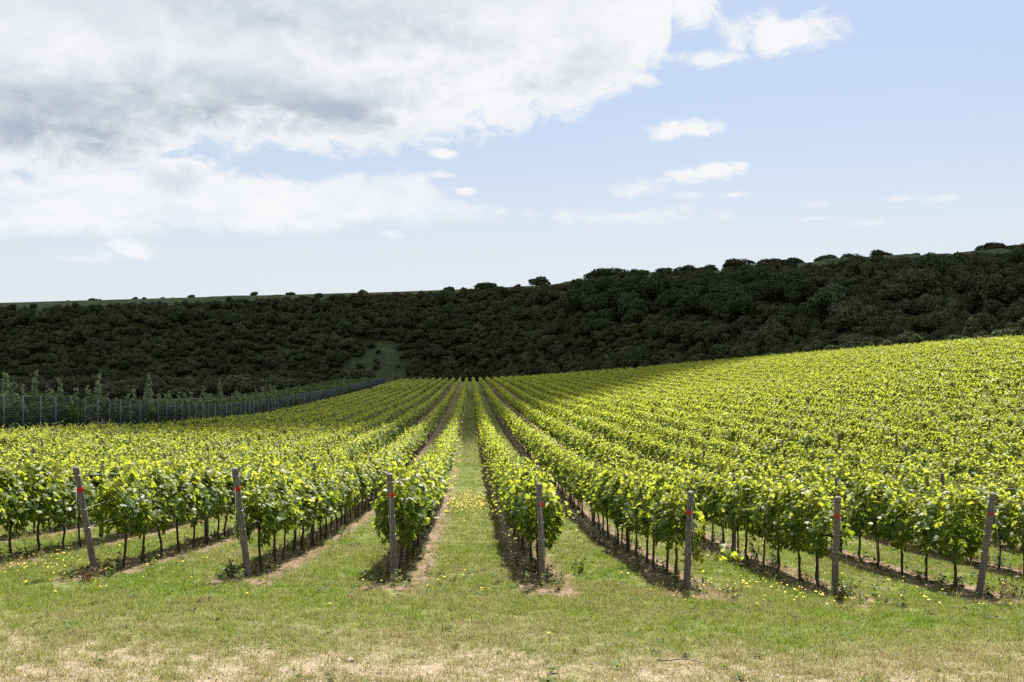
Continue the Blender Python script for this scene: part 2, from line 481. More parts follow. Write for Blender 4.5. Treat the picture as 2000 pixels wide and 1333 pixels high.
def ground_material():
    m, nt, out = new_mat('vineyard_ground')
    geo = nt.nodes.new('ShaderNodeNewGeometry')
    sep = nt.nodes.new('ShaderNodeSeparateXYZ'); nt.links.new(geo.outputs['Position'], sep.inputs[0])
    X, Y = S(nt, sep.outputs[0]), S(nt, sep.outputs[1])
    pos = geo.outputs['Position']
    n_big = noise(nt, pos, 0.35, 4, 0.6); n_mid = noise(nt, pos, 1.7, 6, 0.65); n_fine = noise(nt, pos, 14, 6, 0.7); n_tiny = noise(nt, pos, 60, 4, 0.7)
    # bare strip under each row
    q = (X / 2.2)._m('FRACT')
    d = (q - 0.5).abs() * 2.2
    near = (Y + (n_mid - 0.5) * 3.0).step(13.2, 13.9)
    strip = (1.0 - (d + (n_mid - 0.5) * 0.55 + (n_fine - 0.5) * 0.35).step(0.38, 0.62)) * near
    infield = attr(nt, 'field')
    strip = strip * infield
    # worn dry path close to the camera
    wear = (1.0 - (Y + (n_big - 0.5) * 2.2).step(7.6, 12.8))
    bare = ((n_mid * 0.55 + n_fine * 0.45) * 1.0 - (1.0 - wear) * 0.35 + wear * 0.06 - 0.44).step(0.0, 0.13)
    bare = (bare * wear.step(0.0, 0.25)).max(strip)
    bare = bare.max(attr(nt, 'track') * (0.5 + n_fine * 0.5))
    dry = (wear * 0.7 + (n_big - 0.5) * 0.7 + (n_mid - 0.5) * 0.9 + 0.2).sat()
    g = mixc(nt, n_fine.step(0.3, 0.7), (0.072, 0.098, 0.02), (0.14, 0.168, 0.038))
    g = mixc(nt, dry, g, (0.18, 0.157, 0.083))
    soil = mixc(nt, (n_fine * 0.6 + n_tiny * 0.4).step(0.35, 0.65), (0.105, 0.070, 0.047), (0.24, 0.172, 0.122))
    soil = mixc(nt, wear.step(0.2, 0.8), soil, mixc(nt, n_fine.step(0.35, 0.65), (0.19, 0.145, 0.10), (0.31, 0.25, 0.185)))
    col = mixc(nt, bare, g, soil)
    hillc = mixc(nt, n_big.step(0.3, 0.7), (0.028, 0.034, 0.014), (0.06, 0.07, 0.026))
    hillc = mixc(nt, attr(nt, 'meadow') * (0.35 + n_big * 0.6), hillc, (0.065, 0.082, 0.032))
    col = mixc(nt, attr(nt, 'hill'), col, hillc)
    b = principled(nt, 0.92, 0.12)
    nt.links.new(col, b.inputs['Base Color'])
    bp = nt.nodes.new('ShaderNodeBump'); bp.inputs['Strength'].default_value = 0.7; bp.inputs['Distance'].default_value = 0.05
    nt.links.new((n_fine * 0.7 + n_tiny * 0.3).k, bp.inputs['Height']); nt.links.new(bp.outputs[0], b.inputs['Normal'])
    nt.links.new(b.outputs[0], out.inputs[0])
    return m


# ------------------------------------------------------------------ ground sheet
def build_ground():
    s = np.linspace(-1, 1, 560); a = 9.0
    xs = a * np.sinh(s * math.asinh(900 / a))
    ys = np.concatenate([np.linspace(-60, 4, 30)[:-1], np.geomspace(4, 60, 190)[:-1], np.linspace(60, 480, 170)[:-1], np.geomspace(480, 1600, 25)])
    X, Y = np.meshgrid(xs, ys)
    Z = ground_z(X, Y)
    ny, nx = X.shape
    i = (np.arange(ny - 1)[:, None] * nx + np.arange(nx - 1)[None]).ravel()
    Q = np.stack([i, i + 1, i + nx + 1, i + nx], 1)
    u, zb, zc, hc = hill_params(X, Y)
    t = np.where(Y > 40, (Y - zb) / (zc - zb), -1)
    hill = sstep(-0.06, 0.02, t + (fbm(X / 9, Y / 9, 5) - .5) * .05)
    hill = np.maximum(hill, sstep(-28, -30.5, X) * sstep(30, 50, Y))
    meadow = sstep(0.0, 0.10, t - np.interp(u, [-.1, .1], [.70, .96])) + clearing(X, Y) * .35
    meadow = np.clip(meadow, 0, 1)
    fld = ((X > -24.5) & (Y < field_end(X) + 2)).astype(float)
    track = np.exp(-((Y - 232) / 2.2) ** 2) * fld
    me = mk_mesh('ground', np.stack([X, Y, Z], -1).reshape(-1, 3), Q, ground_material(),
                 {'hill': hill.ravel(), 'meadow': meadow.ravel(), 'field': fld.ravel(), 'track': track.ravel()}, True)
    o = link('ground', me); tag(o, kind='structure', label='grassy vineyard ground rising into the hillside behind')
    return o


def clearing(X, Y):
    """open grass on the foot of the slope behind the far end of the fence"""
    u, zb, zc, hc = hill_params(X, Y)
    t = (Y - zb) / (zc - zb)
    e = ((u + 0.092) / 0.036) ** 2 + ((t - 0.10) / 0.15) ** 2 + (fbm(X / 12, Y / 12, 15) - .5) * 1.6
    return sstep(1.3, 0.5, e) * (Y > 200)


build_ground()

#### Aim
Extract all the data above exactly, excluding every picture.

#### Task response
Continue the Blender Python script for this scene: part 2, from line 481. More parts follow. Write for Blender 4.5. Treat the picture as 2000 pixels wide and 1333 pixels high.
def ground_material():
    m, nt, out = new_mat('vineyard_ground')
    geo = nt.nodes.new('ShaderNodeNewGeometry')
    sep = nt.nodes.new('ShaderNodeSeparateXYZ'); nt.links.new(geo.outputs['Position'], sep.inputs[0])
    X, Y = S(nt, sep.outputs[0]), S(nt, sep.outputs[1])
    pos = geo.outputs['Position']
    n_big = noise(nt, pos, 0.35, 4, 0.6); n_mid = noise(nt, pos, 1.7, 6, 0.65); n_fine = noise(nt, pos, 14, 6, 0.7); n_tiny = noise(nt, pos, 60, 4, 0.7)
    # bare strip under each row
    q = (X / 2.2)._m('FRACT')
    d = (q - 0.5).abs() * 2.2
    near = (Y + (n_mid - 0.5) * 3.0).step(13.2, 13.9)
    strip = (1.0 - (d + (n_mid - 0.5) * 0.55 + (n_fine - 0.5) * 0.35).step(0.38, 0.62)) * near
    infield = attr(nt, 'field')
    strip = strip * infield
    # worn dry path close to the camera
    wear = (1.0 - (Y + (n_big - 0.5) * 2.2).step(7.6, 12.8))
    bare = ((n_mid * 0.55 + n_fine * 0.45) * 1.0 - (1.0 - wear) * 0.35 + wear * 0.06 - 0.44).step(0.0, 0.13)
    bare = (bare * wear.step(0.0, 0.25)).max(strip)
    bare = bare.max(attr(nt, 'track') * (0.5 + n_fine * 0.5))
    dry = (wear * 0.7 + (n_big - 0.5) * 0.7 + (n_mid - 0.5) * 0.9 + 0.2).sat()
    g = mixc(nt, n_fine.step(0.3, 0.7), (0.072, 0.098, 0.02), (0.14, 0.168, 0.038))
    g = mixc(nt, dry, g, (0.18, 0.157, 0.083))
    soil = mixc(nt, (n_fine * 0.6 + n_tiny * 0.4).step(0.35, 0.65), (0.105, 0.070, 0.047), (0.24, 0.172, 0.122))
    soil = mixc(nt, wear.step(0.2, 0.8), soil, mixc(nt, n_fine.step(0.35, 0.65), (0.19, 0.145, 0.10), (0.31, 0.25, 0.185)))
    col = mixc(nt, bare, g, soil)
    hillc = mixc(nt, n_big.step(0.3, 0.7), (0.028, 0.034, 0.014), (0.06, 0.07, 0.026))
    hillc = mixc(nt, attr(nt, 'meadow') * (0.35 + n_big * 0.6), hillc, (0.065, 0.082, 0.032))
    col = mixc(nt, attr(nt, 'hill'), col, hillc)
    b = principled(nt, 0.92, 0.12)
    nt.links.new(col, b.inputs['Base Color'])
    bp = nt.nodes.new('ShaderNodeBump'); bp.inputs['Strength'].default_value = 0.7; bp.inputs['Distance'].default_value = 0.05
    nt.links.new((n_fine * 0.7 + n_tiny * 0.3).k, bp.inputs['Height']); nt.links.new(bp.outputs[0], b.inputs['Normal'])
    nt.links.new(b.outputs[0], out.inputs[0])
    return m


# ------------------------------------------------------------------ ground sheet
def build_ground():
    s = np.linspace(-1, 1, 560); a = 9.0
    xs = a * np.sinh(s * math.asinh(900 / a))
    ys = np.concatenate([np.linspace(-60, 4, 30)[:-1], np.geomspace(4, 60, 190)[:-1], np.linspace(60, 480, 170)[:-1], np.geomspace(480, 1600, 25)])
    X, Y = np.meshgrid(xs, ys)
    Z = ground_z(X, Y)
    ny, nx = X.shape
    i = (np.arange(ny - 1)[:, None] * nx + np.arange(nx - 1)[None]).ravel()
    Q = np.stack([i, i + 1, i + nx + 1, i + nx], 1)
    u, zb, zc, hc = hill_params(X, Y)
    t = np.where(Y > 40, (Y - zb) / (zc - zb), -1)
    hill = sstep(-0.06, 0.02, t + (fbm(X / 9, Y / 9, 5) - .5) * .05)
    hill = np.maximum(hill, sstep(-28, -30.5, X) * sstep(30, 50, Y))
    meadow = sstep(0.0, 0.10, t - np.interp(u, [-.1, .1], [.70, .96])) + clearing(X, Y) * .35
    meadow = np.clip(meadow, 0, 1)
    fld = ((X > -24.5) & (Y < field_end(X) + 2)).astype(float)
    track = np.exp(-((Y - 232) / 2.2) ** 2) * fld
    me = mk_mesh('ground', np.stack([X, Y, Z], -1).reshape(-1, 3), Q, ground_material(),
                 {'hill': hill.ravel(), 'meadow': meadow.ravel(), 'field': fld.ravel(), 'track': track.ravel()}, True)
    o = link('ground', me); tag(o, kind='structure', label='grassy vineyard ground rising into the hillside behind')
    return o


def clearing(X, Y):
    """open grass on the foot of the slope behind the far end of the fence"""
    u, zb, zc, hc = hill_params(X, Y)
    t = (Y - zb) / (zc - zb)
    e = ((u + 0.092) / 0.036) ** 2 + ((t - 0.10) / 0.15) ** 2 + (fbm(X / 12, Y / 12, 15) - .5) * 1.6
    return sstep(1.3, 0.5, e) * (Y > 200)


build_ground()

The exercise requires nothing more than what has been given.